### Data shown

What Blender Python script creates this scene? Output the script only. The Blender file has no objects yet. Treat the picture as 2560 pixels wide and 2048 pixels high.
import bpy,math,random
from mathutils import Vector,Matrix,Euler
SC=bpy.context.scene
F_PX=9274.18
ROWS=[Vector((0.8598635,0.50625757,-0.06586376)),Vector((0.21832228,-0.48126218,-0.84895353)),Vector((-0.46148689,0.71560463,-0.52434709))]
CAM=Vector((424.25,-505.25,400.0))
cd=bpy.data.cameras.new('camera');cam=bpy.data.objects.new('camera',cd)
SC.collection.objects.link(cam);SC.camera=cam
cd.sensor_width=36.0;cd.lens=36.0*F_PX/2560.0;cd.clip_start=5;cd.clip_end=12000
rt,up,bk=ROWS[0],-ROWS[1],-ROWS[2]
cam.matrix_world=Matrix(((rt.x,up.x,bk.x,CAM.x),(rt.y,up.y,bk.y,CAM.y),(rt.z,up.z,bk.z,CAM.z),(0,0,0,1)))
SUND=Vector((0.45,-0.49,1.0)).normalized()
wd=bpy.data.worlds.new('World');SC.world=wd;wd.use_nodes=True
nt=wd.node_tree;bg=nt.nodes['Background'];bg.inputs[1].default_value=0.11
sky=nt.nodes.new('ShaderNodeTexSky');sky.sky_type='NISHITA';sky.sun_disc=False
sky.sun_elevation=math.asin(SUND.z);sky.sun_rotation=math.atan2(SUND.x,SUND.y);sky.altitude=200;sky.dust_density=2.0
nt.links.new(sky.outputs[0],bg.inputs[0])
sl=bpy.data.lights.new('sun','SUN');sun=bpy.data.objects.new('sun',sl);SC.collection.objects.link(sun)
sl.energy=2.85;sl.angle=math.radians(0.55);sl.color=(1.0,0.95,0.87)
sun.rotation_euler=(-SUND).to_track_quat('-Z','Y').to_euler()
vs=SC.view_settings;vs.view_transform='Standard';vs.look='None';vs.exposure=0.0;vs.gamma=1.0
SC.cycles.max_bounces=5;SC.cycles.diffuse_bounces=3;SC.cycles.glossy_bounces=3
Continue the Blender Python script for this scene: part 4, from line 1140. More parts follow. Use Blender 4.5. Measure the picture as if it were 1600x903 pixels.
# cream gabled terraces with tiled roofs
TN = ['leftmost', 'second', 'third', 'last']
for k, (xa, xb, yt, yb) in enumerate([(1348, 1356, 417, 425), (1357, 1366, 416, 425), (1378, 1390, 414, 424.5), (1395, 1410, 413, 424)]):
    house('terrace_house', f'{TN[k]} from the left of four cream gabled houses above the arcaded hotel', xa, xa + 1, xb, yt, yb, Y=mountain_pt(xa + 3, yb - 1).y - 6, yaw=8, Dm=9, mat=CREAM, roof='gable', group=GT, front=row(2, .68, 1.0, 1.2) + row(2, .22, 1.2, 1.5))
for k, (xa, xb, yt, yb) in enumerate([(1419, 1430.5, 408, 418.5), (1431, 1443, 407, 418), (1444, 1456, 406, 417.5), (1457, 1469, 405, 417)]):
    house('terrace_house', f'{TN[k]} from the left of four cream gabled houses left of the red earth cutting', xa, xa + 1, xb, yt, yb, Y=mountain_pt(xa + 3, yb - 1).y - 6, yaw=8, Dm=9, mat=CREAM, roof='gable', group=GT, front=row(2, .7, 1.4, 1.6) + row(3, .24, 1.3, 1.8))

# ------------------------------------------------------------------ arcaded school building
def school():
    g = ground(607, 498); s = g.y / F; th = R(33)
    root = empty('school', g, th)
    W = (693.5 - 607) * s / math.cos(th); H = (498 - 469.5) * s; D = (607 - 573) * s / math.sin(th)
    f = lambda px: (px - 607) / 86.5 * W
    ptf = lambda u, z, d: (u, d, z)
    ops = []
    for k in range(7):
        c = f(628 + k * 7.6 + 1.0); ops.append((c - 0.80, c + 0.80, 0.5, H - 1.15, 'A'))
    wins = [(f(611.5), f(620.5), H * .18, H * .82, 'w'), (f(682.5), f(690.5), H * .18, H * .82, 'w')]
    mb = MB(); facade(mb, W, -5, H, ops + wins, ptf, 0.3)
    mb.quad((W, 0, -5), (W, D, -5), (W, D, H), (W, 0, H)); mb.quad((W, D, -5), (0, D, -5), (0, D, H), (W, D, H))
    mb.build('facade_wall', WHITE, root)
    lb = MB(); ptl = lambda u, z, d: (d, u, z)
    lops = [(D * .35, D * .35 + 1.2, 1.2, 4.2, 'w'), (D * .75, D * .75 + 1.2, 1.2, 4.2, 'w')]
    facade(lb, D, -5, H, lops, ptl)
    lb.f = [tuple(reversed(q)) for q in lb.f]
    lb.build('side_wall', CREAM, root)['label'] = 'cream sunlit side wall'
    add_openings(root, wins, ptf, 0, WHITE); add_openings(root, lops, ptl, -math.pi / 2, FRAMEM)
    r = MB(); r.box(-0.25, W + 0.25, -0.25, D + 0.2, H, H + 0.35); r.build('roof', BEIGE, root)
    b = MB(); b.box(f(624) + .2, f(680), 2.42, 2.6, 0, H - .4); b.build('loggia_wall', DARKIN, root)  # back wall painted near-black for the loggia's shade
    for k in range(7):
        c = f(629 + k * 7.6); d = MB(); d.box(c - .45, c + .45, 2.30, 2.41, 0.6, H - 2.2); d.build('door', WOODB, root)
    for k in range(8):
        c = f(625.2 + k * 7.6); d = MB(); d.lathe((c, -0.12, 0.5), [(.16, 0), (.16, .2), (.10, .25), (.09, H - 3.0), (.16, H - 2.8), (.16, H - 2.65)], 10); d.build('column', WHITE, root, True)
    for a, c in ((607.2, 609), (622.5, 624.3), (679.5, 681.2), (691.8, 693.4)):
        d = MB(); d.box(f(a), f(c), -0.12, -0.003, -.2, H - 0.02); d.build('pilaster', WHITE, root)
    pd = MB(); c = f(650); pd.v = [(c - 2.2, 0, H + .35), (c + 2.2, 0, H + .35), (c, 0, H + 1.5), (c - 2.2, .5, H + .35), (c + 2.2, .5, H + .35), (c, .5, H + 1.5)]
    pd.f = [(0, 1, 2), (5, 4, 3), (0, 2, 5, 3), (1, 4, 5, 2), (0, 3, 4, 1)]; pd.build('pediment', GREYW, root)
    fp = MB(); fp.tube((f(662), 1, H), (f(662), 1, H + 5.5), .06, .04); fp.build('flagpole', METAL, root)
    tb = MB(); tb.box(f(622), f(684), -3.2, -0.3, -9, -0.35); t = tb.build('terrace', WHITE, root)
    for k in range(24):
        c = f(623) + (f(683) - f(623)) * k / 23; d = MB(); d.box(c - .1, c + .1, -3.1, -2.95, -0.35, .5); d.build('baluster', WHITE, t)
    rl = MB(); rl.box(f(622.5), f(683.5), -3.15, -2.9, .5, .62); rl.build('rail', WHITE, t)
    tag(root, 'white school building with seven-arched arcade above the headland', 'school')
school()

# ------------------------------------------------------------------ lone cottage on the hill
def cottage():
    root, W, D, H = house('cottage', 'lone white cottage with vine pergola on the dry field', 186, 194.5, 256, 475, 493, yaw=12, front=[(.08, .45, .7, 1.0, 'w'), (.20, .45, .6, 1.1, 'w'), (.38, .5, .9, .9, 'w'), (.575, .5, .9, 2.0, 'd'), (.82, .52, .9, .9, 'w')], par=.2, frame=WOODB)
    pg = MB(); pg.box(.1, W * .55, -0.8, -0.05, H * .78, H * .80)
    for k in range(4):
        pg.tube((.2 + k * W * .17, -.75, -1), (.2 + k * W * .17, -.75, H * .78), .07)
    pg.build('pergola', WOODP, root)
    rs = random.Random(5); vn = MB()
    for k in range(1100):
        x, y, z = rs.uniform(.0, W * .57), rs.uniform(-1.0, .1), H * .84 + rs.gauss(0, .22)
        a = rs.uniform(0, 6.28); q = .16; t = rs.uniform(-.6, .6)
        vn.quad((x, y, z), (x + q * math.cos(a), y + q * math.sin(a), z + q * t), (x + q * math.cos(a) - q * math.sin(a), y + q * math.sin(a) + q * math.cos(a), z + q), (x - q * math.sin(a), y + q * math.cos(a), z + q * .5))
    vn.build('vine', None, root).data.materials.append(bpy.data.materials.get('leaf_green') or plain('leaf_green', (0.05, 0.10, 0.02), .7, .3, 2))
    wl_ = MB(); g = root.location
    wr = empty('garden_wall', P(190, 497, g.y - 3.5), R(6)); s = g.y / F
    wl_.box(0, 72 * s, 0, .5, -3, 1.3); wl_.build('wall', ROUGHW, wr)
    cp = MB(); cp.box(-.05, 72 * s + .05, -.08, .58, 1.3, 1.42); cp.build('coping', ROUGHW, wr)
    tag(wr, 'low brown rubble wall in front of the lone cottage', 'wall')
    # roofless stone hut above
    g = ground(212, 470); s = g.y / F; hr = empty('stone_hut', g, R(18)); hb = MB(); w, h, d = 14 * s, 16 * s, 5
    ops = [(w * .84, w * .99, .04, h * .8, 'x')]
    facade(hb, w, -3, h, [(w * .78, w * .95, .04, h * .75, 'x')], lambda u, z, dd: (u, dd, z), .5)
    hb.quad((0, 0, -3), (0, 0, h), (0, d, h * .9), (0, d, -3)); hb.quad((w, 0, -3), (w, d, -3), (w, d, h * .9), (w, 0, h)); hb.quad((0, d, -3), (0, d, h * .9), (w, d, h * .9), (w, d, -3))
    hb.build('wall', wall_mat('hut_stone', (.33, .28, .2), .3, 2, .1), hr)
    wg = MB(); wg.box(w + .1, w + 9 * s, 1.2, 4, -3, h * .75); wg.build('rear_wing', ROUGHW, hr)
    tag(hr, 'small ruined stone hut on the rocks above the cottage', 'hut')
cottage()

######

## What you need to do
State how many lines of the records hold the string "pixels", and nothing else.

## The output
2